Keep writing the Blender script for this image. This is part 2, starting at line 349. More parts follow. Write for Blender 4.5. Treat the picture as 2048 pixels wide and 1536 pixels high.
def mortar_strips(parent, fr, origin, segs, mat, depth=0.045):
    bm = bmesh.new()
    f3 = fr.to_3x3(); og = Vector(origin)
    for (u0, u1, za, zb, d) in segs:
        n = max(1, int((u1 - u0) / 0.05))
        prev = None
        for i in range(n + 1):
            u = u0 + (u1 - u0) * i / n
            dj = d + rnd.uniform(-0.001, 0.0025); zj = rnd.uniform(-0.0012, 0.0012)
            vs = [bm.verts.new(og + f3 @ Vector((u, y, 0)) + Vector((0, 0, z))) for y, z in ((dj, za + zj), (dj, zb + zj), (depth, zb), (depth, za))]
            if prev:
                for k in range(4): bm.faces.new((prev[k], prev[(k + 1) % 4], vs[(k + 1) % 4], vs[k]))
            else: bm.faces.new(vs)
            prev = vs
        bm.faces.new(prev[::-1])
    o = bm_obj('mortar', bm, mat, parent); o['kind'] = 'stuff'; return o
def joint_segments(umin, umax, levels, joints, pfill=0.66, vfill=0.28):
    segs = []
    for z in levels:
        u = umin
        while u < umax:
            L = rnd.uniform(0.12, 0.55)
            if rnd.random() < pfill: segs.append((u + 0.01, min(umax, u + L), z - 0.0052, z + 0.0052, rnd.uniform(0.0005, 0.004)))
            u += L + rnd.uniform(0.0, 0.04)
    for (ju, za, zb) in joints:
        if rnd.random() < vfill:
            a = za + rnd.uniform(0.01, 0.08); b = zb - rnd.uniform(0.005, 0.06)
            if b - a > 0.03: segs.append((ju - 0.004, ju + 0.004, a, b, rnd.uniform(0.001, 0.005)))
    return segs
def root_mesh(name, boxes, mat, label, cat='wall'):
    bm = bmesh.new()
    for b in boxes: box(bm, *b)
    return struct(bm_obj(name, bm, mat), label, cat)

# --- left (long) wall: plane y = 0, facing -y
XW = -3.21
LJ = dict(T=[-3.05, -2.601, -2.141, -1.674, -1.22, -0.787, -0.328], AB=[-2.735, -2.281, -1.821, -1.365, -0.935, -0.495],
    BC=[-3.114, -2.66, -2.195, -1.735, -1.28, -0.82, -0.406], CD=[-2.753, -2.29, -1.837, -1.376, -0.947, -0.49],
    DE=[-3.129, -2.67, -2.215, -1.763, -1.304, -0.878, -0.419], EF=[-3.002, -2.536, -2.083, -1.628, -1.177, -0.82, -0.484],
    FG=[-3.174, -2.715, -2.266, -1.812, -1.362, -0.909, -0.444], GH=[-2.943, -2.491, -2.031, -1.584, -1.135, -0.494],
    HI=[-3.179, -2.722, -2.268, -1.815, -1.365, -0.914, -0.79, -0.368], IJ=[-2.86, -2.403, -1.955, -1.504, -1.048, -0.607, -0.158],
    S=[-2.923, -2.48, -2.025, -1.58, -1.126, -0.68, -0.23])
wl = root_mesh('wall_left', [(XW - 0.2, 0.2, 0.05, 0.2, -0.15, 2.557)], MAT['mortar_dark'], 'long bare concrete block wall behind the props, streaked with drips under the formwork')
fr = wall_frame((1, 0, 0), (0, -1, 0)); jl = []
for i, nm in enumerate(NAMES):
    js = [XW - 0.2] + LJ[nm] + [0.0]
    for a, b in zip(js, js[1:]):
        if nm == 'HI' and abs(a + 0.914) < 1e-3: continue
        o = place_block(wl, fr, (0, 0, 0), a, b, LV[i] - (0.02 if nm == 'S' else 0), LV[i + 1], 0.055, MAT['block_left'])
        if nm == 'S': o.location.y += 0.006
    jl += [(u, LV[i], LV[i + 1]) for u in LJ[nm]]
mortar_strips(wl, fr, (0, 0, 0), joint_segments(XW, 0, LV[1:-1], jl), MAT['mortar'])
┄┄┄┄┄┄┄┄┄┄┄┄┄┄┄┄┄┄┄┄
(EXERCISE BRIEF) From the listing above, reproduce all the lines exactly.

(ANSWER TO THIS EXERCISE)
Keep writing the Blender script for this image. This is part 2, starting at line 349. More parts follow. Write for Blender 4.5. Treat the picture as 2048 pixels wide and 1536 pixels high.
def mortar_strips(parent, fr, origin, segs, mat, depth=0.045):
    bm = bmesh.new()
    f3 = fr.to_3x3(); og = Vector(origin)
    for (u0, u1, za, zb, d) in segs:
        n = max(1, int((u1 - u0) / 0.05))
        prev = None
        for i in range(n + 1):
            u = u0 + (u1 - u0) * i / n
            dj = d + rnd.uniform(-0.001, 0.0025); zj = rnd.uniform(-0.0012, 0.0012)
            vs = [bm.verts.new(og + f3 @ Vector((u, y, 0)) + Vector((0, 0, z))) for y, z in ((dj, za + zj), (dj, zb + zj), (depth, zb), (depth, za))]
            if prev:
                for k in range(4): bm.faces.new((prev[k], prev[(k + 1) % 4], vs[(k + 1) % 4], vs[k]))
            else: bm.faces.new(vs)
            prev = vs
        bm.faces.new(prev[::-1])
    o = bm_obj('mortar', bm, mat, parent); o['kind'] = 'stuff'; return o
def joint_segments(umin, umax, levels, joints, pfill=0.66, vfill=0.28):
    segs = []
    for z in levels:
        u = umin
        while u < umax:
            L = rnd.uniform(0.12, 0.55)
            if rnd.random() < pfill: segs.append((u + 0.01, min(umax, u + L), z - 0.0052, z + 0.0052, rnd.uniform(0.0005, 0.004)))
            u += L + rnd.uniform(0.0, 0.04)
    for (ju, za, zb) in joints:
        if rnd.random() < vfill:
            a = za + rnd.uniform(0.01, 0.08); b = zb - rnd.uniform(0.005, 0.06)
            if b - a > 0.03: segs.append((ju - 0.004, ju + 0.004, a, b, rnd.uniform(0.001, 0.005)))
    return segs
def root_mesh(name, boxes, mat, label, cat='wall'):
    bm = bmesh.new()
    for b in boxes: box(bm, *b)
    return struct(bm_obj(name, bm, mat), label, cat)

# --- left (long) wall: plane y = 0, facing -y
XW = -3.21
LJ = dict(T=[-3.05, -2.601, -2.141, -1.674, -1.22, -0.787, -0.328], AB=[-2.735, -2.281, -1.821, -1.365, -0.935, -0.495],
    BC=[-3.114, -2.66, -2.195, -1.735, -1.28, -0.82, -0.406], CD=[-2.753, -2.29, -1.837, -1.376, -0.947, -0.49],
    DE=[-3.129, -2.67, -2.215, -1.763, -1.304, -0.878, -0.419], EF=[-3.002, -2.536, -2.083, -1.628, -1.177, -0.82, -0.484],
    FG=[-3.174, -2.715, -2.266, -1.812, -1.362, -0.909, -0.444], GH=[-2.943, -2.491, -2.031, -1.584, -1.135, -0.494],
    HI=[-3.179, -2.722, -2.268, -1.815, -1.365, -0.914, -0.79, -0.368], IJ=[-2.86, -2.403, -1.955, -1.504, -1.048, -0.607, -0.158],
    S=[-2.923, -2.48, -2.025, -1.58, -1.126, -0.68, -0.23])
wl = root_mesh('wall_left', [(XW - 0.2, 0.2, 0.05, 0.2, -0.15, 2.557)], MAT['mortar_dark'], 'long bare concrete block wall behind the props, streaked with drips under the formwork')
fr = wall_frame((1, 0, 0), (0, -1, 0)); jl = []
for i, nm in enumerate(NAMES):
    js = [XW - 0.2] + LJ[nm] + [0.0]
    for a, b in zip(js, js[1:]):
        if nm == 'HI' and abs(a + 0.914) < 1e-3: continue
        o = place_block(wl, fr, (0, 0, 0), a, b, LV[i] - (0.02 if nm == 'S' else 0), LV[i + 1], 0.055, MAT['block_left'])
        if nm == 'S': o.location.y += 0.006
    jl += [(u, LV[i], LV[i + 1]) for u in LJ[nm]]
mortar_strips(wl, fr, (0, 0, 0), joint_segments(XW, 0, LV[1:-1], jl), MAT['mortar'])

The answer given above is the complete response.